Selection
How to set up an ERP RFP that vendors can answer properly
At a glance
- Type
- Selection
- Use case
- Growing business ERP decision support
- Recommended action
- Use before vendor demos or partner final selection
Build an ERP RFP that creates comparable responses, exposes risk, and helps your team shortlist with more confidence.
An ERP RFP can be useful, but only when the business already understands what it needs, what it can realistically deliver, and how it will evaluate responses. Without that groundwork, the RFP becomes a polished document that creates false confidence and a lot of low-value reading.

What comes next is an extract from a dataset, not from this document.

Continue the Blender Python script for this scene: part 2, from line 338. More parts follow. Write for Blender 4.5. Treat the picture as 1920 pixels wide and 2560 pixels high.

The goal of a good ERP RFP is not to produce the longest response pack. It is to make vendor and partner assumptions visible, force scope clarity, and let the buying team compare like with like.
For most small and medium businesses, the best RFP is focused, scenario-led, and commercial enough to expose delivery risk rather than just software marketing.
What to prepare before you write the RFP
- A clear statement of business outcomes, phase-one scope, and what success should look like 12 months after go-live.
- A list of in-scope processes, sites, legal entities, reporting needs, integrations, and known pain points.
- A shortlist scorecard so the RFP asks for the evidence you actually need to compare vendors.
- Internal agreement on timeline, budget range, decision owners, and the expected role of implementation partners.
What a practical ERP RFP should contain
- Business overview: industry, size, operating model, growth plans, and current systems landscape.
- Scope and priorities: what is in phase one, what is out, and which processes are most critical.
- Scenarios and use cases: the real process journeys vendors must address in their response and demo.
- Delivery expectations: required governance, migration approach, testing expectations, training expectations, and post-go-live support.
- Commercial response format: software, implementation, support, assumptions, exclusions, and change-control model.
Questions every RFP should force vendors to answer
- What part of the proposed solution is standard, configured, custom-built, or dependent on third-party tools?
- Which assumptions have the biggest effect on timeline, cost, and project risk?
- What data, reporting, or integration issues typically cause delays in similar projects?
- Which roles from the client team are required, and how much time will they realistically need to contribute?
Common RFP mistakes
- Asking for hundreds of feature-box responses without weighting what actually matters.
- Issuing the RFP before the business agrees its phase-one scope and decision criteria.
- Using generic requirements language that allows every vendor to answer “yes”.
- Failing to standardise the commercial response structure, which makes proposals impossible to compare cleanly.
FAQ
- Should an RFP come before demos? Usually after a lighter discovery and shortlist step, not before.
- How long should it be? Shorter than most businesses think. Clarity matters more than volume.
- Who should own it? A programme lead supported by finance, operations, and the eventual business sponsors.